Reputations chronicles his rise from the cotton plantations of Arkansas to the heavyweight championship of the world. And some of boxing’s most respected journalists and commentators provide an intriguing and invaluable insight into the ‘Bear’s’ troubled existence.

The public image of Liston was quite simply, that of a bully and hired muscle for the mob. He was jailed at 18 for armed robbery, and that along with his connections to organised crime, and his untimely death from an drug overdose in 1970 just added to his notoriety.

Veteran boxing commentator Larry Merchant describes Liston quite openly in the documentary as a ‘thug’ and others testify to his somewhat intimidating presence. But there are also those, including his wife, Geraldine and family friend Dana Resnick that argue Liston was a caring and gentle man. ‘The Champion That Nobody Wanted’ manages to balance the argument better than any other Liston documentary to date and brings new and compelling evidence to support this.

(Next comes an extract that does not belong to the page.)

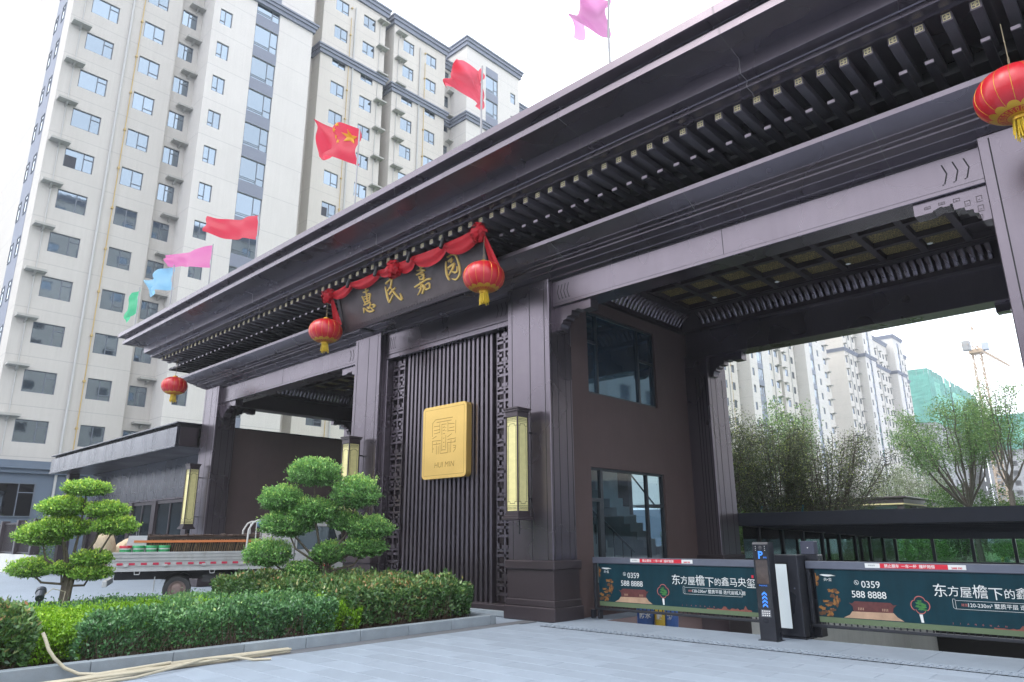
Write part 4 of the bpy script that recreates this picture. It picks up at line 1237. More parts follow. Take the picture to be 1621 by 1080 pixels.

Most of the footage of Liston has been broadcast before, and the programme does not offer any new evidence surrounding Liston’s premature and controversial death. But just to hear former heavyweight Chuck Wepner analyse his 10th round loss to Liston and the horrendous injuries he received in 1970, make viewing this latest Liston offering a must.

In the documentary, Wepner, who had a reputation as the toughest of the tough, and some say, the inspiration for Sylvester Stallone’s character Rocky Balboa in the Rocky series of genre’s in the 1970’s says of his fight with Liston: “Nobody ever hit me like he did. I was never intimidated until I met him. Everytime he hit me he broke something. He broke my cheekbone, my nose and gave me 72 stitches. I was an intimidator until I met him.”

That along with boxing writers Bert Sugar and Jerry Izenburg’s accounts of the two fights with Cassius Clay as he was known in their first fight in 1964- means it is a must for all serious boxing fans.

‘The Champion That Nobody Wanted is indeed well researched and as reliable an account of the former heavyweight champion’s life, as anyone of the books and past offerings that has attempted, to make sense of Liston’s controversial life.

Maybe David Remnick, the editor of the New Yorker summed up Liston’s legacy best,at the end of the programme by saying: “Sonny Liston was the most powerful powerless person imaginable. He was heavyweight champion of the world but he owned nothing, least of all himself.”